------ Extracted information ------

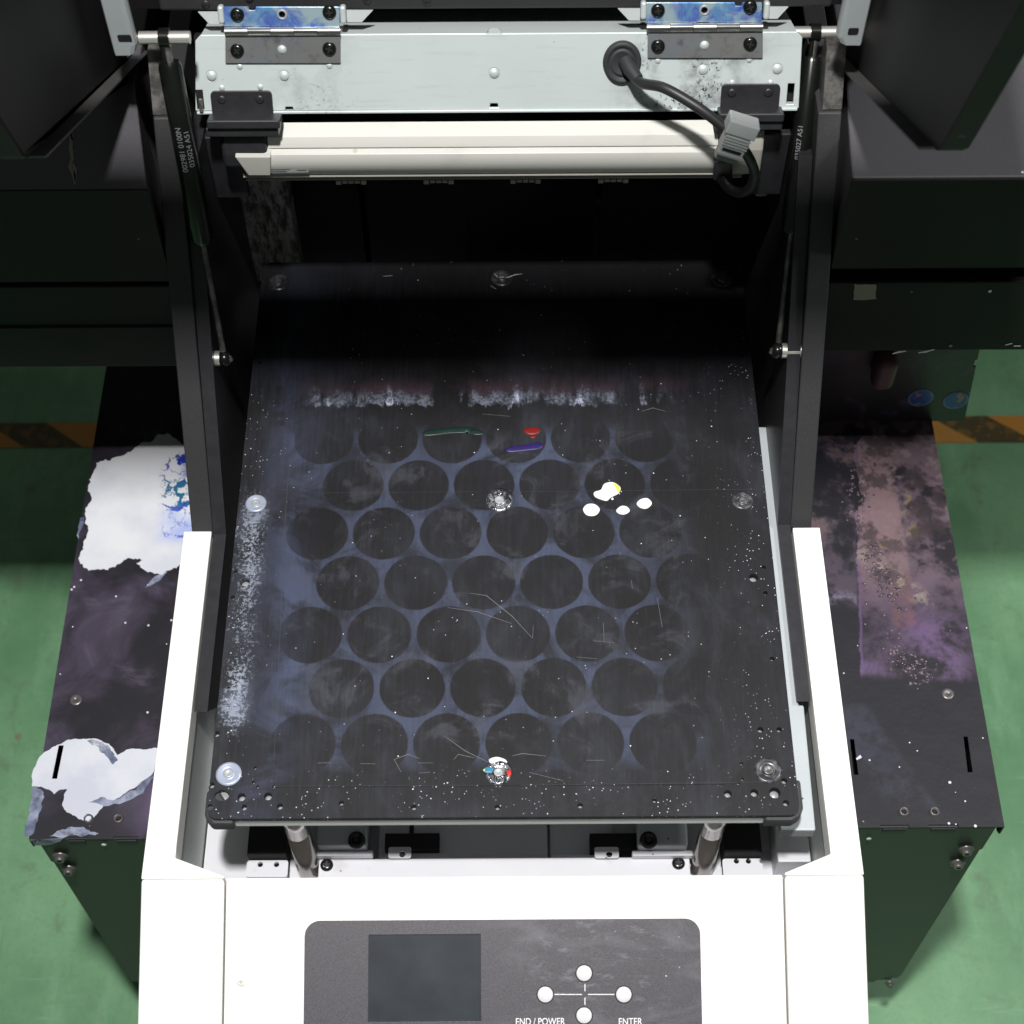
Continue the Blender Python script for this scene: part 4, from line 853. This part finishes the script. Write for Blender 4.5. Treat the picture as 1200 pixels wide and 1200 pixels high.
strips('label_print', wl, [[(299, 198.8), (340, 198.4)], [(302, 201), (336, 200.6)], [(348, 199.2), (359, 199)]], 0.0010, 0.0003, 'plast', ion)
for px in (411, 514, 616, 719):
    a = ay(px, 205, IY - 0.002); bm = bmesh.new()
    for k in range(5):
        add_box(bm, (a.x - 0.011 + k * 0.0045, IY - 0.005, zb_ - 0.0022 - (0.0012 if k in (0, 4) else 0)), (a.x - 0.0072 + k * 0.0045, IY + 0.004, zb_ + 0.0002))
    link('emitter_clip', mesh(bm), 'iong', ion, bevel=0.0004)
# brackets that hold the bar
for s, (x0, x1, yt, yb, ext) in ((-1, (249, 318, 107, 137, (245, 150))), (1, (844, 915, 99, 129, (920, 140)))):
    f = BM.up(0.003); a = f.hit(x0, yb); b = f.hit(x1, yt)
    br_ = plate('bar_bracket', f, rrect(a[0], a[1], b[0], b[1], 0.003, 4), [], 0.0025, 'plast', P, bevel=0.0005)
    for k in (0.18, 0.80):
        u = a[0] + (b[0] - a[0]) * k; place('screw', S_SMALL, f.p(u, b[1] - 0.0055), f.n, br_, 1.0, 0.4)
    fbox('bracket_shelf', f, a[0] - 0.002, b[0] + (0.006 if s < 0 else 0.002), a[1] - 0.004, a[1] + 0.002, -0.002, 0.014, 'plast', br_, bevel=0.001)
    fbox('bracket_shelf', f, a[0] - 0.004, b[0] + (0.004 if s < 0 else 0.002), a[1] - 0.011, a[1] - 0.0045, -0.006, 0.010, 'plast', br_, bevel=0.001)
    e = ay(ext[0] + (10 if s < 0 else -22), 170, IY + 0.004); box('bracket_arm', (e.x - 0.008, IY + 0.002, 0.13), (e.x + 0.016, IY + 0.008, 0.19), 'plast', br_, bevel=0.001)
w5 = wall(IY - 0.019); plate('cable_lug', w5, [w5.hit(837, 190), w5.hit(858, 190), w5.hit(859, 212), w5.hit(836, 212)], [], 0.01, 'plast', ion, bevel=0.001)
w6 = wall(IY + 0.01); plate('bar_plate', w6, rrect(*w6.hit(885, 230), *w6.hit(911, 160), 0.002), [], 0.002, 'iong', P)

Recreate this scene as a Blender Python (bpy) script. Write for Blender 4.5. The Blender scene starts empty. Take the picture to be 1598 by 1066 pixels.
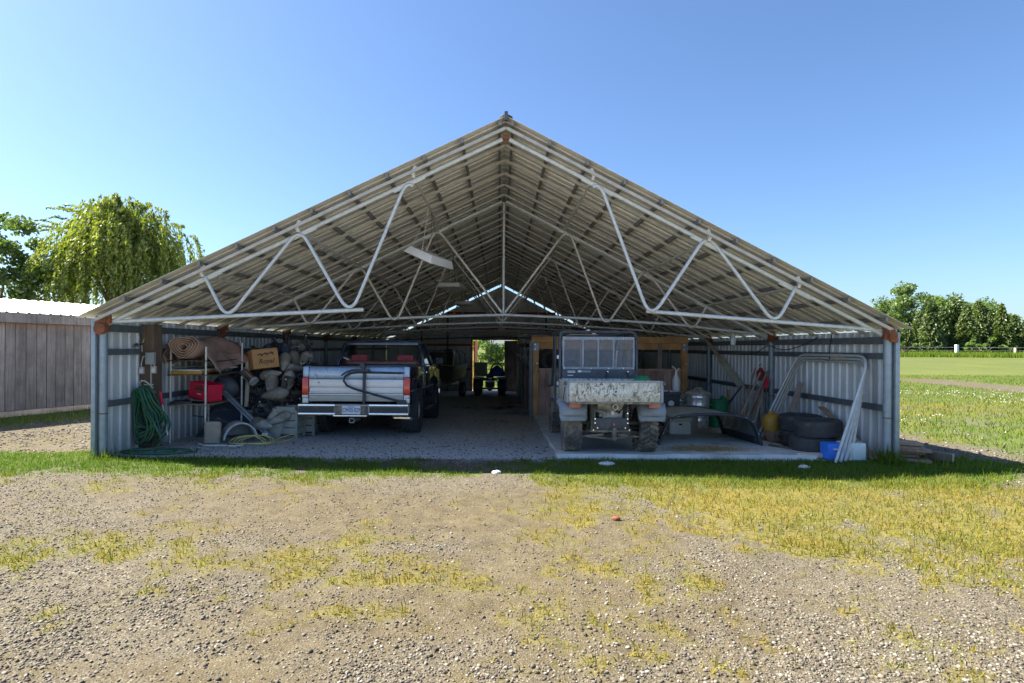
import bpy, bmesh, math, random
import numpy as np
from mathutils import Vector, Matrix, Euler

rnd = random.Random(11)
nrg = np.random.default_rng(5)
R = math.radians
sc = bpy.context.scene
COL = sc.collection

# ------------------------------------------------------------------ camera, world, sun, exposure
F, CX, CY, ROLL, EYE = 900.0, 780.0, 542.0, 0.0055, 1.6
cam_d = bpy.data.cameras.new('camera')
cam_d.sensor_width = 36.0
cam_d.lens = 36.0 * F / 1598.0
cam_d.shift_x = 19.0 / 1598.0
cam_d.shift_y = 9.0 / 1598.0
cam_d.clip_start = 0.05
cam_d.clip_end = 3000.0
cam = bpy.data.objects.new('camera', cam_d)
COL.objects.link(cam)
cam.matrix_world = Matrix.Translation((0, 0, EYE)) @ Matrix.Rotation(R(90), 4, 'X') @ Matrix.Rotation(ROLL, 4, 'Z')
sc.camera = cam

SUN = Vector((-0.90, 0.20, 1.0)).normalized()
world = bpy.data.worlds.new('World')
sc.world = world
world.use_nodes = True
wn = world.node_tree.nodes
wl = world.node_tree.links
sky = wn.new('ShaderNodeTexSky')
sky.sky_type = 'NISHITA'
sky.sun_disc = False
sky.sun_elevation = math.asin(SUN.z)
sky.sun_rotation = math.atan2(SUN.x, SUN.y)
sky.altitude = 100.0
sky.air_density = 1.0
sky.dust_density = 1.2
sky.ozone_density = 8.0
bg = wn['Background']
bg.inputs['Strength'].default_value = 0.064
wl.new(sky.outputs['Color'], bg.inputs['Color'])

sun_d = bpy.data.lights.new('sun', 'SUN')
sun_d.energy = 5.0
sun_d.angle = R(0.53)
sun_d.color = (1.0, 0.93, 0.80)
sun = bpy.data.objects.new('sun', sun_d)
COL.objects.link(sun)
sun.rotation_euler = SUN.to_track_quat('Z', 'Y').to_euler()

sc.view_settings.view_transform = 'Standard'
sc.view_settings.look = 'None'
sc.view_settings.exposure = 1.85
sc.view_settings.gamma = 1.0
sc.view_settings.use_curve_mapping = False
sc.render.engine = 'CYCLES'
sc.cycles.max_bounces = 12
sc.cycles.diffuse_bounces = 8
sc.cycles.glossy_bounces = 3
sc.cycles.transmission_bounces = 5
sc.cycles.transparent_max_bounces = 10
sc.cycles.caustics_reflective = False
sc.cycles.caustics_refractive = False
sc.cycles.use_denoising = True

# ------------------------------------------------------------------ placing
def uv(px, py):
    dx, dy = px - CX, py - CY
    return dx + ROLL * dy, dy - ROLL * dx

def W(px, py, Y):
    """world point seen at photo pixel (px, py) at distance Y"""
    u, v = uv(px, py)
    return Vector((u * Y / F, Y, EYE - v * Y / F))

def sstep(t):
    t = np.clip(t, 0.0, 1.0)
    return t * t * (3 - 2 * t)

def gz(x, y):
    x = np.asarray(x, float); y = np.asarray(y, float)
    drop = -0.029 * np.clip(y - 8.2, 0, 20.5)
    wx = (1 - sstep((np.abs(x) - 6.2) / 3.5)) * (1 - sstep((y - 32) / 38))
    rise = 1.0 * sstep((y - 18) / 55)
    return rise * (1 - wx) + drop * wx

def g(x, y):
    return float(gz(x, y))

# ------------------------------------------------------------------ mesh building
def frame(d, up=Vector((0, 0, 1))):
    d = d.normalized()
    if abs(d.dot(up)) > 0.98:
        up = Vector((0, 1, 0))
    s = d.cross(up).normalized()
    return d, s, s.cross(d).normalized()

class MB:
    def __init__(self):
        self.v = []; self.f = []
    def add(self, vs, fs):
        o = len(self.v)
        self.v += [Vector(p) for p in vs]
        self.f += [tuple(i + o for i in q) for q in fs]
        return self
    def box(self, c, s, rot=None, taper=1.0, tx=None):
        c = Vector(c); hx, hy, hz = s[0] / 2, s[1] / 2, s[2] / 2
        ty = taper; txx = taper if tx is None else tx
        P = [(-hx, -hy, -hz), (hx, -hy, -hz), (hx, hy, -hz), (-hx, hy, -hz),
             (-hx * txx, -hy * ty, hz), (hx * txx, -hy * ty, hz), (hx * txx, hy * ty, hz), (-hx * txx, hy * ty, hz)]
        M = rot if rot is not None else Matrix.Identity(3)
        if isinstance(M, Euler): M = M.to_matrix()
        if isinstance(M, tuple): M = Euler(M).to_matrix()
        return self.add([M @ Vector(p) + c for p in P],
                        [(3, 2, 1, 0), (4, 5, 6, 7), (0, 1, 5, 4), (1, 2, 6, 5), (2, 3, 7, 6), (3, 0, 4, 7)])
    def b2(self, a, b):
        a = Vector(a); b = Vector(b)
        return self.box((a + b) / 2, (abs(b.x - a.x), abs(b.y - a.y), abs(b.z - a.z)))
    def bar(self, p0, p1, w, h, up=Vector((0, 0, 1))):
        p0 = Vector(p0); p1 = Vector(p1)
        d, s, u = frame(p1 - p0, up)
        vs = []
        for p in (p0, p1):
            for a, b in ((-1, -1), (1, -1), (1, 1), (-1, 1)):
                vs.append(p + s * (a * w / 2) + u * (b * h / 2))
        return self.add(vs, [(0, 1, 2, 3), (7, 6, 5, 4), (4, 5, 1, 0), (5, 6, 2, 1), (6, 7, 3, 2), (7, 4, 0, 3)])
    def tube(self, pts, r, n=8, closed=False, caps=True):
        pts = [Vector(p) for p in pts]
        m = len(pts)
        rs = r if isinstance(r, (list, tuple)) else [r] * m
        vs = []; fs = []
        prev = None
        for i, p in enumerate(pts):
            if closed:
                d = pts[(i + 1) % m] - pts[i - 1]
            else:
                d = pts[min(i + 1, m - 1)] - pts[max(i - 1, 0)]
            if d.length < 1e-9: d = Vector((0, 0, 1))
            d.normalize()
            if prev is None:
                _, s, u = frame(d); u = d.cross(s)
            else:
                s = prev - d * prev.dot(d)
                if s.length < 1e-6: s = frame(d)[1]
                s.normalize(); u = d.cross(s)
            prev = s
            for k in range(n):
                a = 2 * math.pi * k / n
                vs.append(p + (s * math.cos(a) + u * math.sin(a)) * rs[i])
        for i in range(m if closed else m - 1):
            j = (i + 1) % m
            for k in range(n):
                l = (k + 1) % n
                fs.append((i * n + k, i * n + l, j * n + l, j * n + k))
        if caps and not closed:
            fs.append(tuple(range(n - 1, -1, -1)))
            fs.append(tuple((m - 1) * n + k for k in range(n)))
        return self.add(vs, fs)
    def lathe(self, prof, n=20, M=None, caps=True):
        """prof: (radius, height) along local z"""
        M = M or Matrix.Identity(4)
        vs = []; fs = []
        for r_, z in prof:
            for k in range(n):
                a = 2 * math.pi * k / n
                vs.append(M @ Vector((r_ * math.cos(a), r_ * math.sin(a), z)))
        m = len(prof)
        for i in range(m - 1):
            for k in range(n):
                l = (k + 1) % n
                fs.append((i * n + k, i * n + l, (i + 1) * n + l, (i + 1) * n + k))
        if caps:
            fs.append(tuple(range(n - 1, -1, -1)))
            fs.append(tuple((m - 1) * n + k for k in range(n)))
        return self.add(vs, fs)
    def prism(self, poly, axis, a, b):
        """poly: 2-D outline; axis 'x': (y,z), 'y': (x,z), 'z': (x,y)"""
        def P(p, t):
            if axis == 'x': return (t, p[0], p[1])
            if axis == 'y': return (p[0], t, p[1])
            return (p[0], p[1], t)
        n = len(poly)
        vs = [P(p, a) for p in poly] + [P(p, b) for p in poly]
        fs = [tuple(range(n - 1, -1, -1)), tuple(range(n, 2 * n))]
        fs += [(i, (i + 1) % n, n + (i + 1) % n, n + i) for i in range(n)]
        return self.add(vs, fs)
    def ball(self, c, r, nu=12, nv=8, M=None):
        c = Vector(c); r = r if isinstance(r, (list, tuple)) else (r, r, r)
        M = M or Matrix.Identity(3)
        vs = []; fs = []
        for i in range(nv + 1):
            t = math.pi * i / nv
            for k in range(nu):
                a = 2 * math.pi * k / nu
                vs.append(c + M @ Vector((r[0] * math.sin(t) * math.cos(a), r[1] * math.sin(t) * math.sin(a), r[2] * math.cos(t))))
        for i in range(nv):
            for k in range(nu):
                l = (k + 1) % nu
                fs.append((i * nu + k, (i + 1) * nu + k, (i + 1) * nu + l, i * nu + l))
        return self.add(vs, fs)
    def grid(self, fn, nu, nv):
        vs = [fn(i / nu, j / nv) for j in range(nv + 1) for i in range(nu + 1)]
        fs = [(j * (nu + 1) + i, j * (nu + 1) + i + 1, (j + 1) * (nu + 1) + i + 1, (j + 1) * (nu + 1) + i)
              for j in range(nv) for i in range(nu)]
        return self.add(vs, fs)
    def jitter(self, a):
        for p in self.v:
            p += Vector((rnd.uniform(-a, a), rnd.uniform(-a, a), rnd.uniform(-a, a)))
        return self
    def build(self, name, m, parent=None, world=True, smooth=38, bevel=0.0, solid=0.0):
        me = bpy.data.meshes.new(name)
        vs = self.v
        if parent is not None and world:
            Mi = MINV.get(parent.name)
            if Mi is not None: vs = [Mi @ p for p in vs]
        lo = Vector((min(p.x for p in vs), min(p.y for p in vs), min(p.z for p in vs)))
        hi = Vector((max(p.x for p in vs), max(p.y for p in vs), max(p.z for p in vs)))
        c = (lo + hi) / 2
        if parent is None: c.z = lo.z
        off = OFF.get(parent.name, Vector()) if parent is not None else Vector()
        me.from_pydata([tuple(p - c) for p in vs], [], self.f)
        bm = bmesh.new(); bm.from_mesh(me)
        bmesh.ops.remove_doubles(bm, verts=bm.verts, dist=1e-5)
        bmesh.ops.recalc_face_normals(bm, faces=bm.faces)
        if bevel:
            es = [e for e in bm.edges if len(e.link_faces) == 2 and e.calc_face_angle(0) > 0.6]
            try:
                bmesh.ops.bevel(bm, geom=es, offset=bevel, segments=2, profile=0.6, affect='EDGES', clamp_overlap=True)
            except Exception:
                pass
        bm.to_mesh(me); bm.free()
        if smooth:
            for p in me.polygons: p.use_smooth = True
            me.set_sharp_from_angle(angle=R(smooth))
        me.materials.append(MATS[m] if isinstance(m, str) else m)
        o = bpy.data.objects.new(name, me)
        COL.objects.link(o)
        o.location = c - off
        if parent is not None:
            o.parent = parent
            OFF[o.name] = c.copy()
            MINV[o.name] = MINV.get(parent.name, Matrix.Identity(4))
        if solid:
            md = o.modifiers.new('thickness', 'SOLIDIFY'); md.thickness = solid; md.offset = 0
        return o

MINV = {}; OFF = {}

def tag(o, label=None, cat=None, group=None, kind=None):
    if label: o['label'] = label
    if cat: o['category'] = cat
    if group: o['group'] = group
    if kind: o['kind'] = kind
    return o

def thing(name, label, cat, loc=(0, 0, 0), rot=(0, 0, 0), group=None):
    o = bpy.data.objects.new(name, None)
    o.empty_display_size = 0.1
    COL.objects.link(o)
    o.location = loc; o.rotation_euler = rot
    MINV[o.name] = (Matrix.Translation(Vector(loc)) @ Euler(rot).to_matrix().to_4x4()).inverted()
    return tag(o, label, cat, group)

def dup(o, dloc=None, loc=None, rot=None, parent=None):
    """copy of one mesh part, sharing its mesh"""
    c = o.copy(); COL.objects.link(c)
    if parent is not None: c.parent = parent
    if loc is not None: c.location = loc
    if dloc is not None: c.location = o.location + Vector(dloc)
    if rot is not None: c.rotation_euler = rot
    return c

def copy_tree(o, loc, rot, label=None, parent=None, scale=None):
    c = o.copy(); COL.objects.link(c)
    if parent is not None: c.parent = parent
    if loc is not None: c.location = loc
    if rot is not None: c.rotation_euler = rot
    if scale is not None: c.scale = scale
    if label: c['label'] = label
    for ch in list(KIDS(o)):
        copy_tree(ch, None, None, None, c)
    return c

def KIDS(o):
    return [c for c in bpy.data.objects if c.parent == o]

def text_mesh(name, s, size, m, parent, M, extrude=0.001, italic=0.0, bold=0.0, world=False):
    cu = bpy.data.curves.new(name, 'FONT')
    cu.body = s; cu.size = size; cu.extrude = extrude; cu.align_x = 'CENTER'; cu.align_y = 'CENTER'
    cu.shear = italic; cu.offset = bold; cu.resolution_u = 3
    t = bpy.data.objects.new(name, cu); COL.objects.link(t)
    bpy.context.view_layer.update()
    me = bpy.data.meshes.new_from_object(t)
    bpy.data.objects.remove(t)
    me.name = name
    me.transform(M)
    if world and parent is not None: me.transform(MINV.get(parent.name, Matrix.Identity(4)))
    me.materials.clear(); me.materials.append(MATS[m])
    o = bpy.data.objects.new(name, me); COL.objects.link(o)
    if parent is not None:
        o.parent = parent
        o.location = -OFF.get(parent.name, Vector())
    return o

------

Short task: Nothing but the lines above, starting at the line that contains "Recreate this scene" and ending at the line that contains "sc.camera = cam", should be given again, exactly and without the pictures.

Worked answer:
Recreate this scene as a Blender Python (bpy) script. Write for Blender 4.5. The Blender scene starts empty. Take the picture to be 1598 by 1066 pixels.
import bpy, bmesh, math, random
import numpy as np
from mathutils import Vector, Matrix, Euler

rnd = random.Random(11)
nrg = np.random.default_rng(5)
R = math.radians
sc = bpy.context.scene
COL = sc.collection

# ------------------------------------------------------------------ camera, world, sun, exposure
F, CX, CY, ROLL, EYE = 900.0, 780.0, 542.0, 0.0055, 1.6
cam_d = bpy.data.cameras.new('camera')
cam_d.sensor_width = 36.0
cam_d.lens = 36.0 * F / 1598.0
cam_d.shift_x = 19.0 / 1598.0
cam_d.shift_y = 9.0 / 1598.0
cam_d.clip_start = 0.05
cam_d.clip_end = 3000.0
cam = bpy.data.objects.new('camera', cam_d)
COL.objects.link(cam)
cam.matrix_world = Matrix.Translation((0, 0, EYE)) @ Matrix.Rotation(R(90), 4, 'X') @ Matrix.Rotation(ROLL, 4, 'Z')
sc.camera = cam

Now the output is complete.